Me he quedado dormido en el vagón. Reboto en Las Rosas y despierto en Quevedo. Bajo en San Bernardo y tomo el tren de vuelta.
Un pibe come fideos chinos con los dedos, y tira la mitad al suelo del vagón. ¿Estarán duretes? ¿Será gilipollas?
La botella se nos terminó a eso de la una y, claro, tuvimos que rapiñar. Mi compadre karateca empleó a fondo su don de gentes para rellenar nuestro vaso. Borrachos como cubas, dando tumbos por el templo de Debod. La gente parecía pasarlo bien, aunque no sé por qué. Acabamos arrasando al Trivial en un sofá más caro que mi futuro apartamento, y bebiendo whisky con más solera que los Estuardo (en la época que los Estuardo aún tenían solera, por supuesto).
Subo los escalones metálicos de tres en tres. El segurata, joven y macarrónico, juega al fútbol con un tapón. Huele a churros y a rocío.
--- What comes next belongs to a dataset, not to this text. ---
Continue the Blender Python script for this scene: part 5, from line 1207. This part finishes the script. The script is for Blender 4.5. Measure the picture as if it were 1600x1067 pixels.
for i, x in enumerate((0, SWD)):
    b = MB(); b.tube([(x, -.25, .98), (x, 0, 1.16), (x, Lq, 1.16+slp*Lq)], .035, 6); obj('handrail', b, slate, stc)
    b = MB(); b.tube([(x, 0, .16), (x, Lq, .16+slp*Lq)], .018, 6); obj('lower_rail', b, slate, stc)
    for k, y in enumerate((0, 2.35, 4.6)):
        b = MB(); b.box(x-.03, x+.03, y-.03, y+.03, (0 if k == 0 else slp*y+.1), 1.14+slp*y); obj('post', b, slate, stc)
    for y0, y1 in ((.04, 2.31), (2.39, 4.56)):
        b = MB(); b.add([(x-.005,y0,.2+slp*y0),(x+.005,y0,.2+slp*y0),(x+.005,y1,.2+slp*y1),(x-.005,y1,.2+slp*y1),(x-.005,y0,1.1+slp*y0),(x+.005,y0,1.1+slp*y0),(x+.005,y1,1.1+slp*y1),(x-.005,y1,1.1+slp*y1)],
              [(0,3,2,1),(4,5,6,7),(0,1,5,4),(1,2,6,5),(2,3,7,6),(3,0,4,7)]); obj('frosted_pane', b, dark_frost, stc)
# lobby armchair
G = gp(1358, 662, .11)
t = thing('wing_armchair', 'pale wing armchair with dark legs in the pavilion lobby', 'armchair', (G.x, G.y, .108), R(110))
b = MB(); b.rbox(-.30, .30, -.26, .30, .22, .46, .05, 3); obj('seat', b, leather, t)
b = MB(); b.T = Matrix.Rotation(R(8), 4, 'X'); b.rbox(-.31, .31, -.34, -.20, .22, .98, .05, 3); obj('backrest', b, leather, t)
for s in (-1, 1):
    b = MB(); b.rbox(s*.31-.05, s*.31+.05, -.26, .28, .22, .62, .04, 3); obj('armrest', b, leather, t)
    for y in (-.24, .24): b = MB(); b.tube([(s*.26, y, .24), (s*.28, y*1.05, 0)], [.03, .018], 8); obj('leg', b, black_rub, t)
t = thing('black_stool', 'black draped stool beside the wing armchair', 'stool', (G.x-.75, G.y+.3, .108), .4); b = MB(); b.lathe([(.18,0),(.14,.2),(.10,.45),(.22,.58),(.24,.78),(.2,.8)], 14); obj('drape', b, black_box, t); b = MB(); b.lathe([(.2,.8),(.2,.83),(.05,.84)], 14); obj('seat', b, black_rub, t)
Los recuerdos atribulan, aunque no sólo. Los dolorosos cuesta sacárselos de la cabeza. Con tiempo y esfuerzo pueden sepultarse, malamente, pero siempre hay algo que los hace aflorar. Y desgarran muchas facetas, muy adentro. Los felices son aún peores.
Me hubiera gustado escribir la continuación de la historia de la hiedra moribunda. De verdad. Pero ha sido reemplazada por una rolliza planta de Aloe Vera.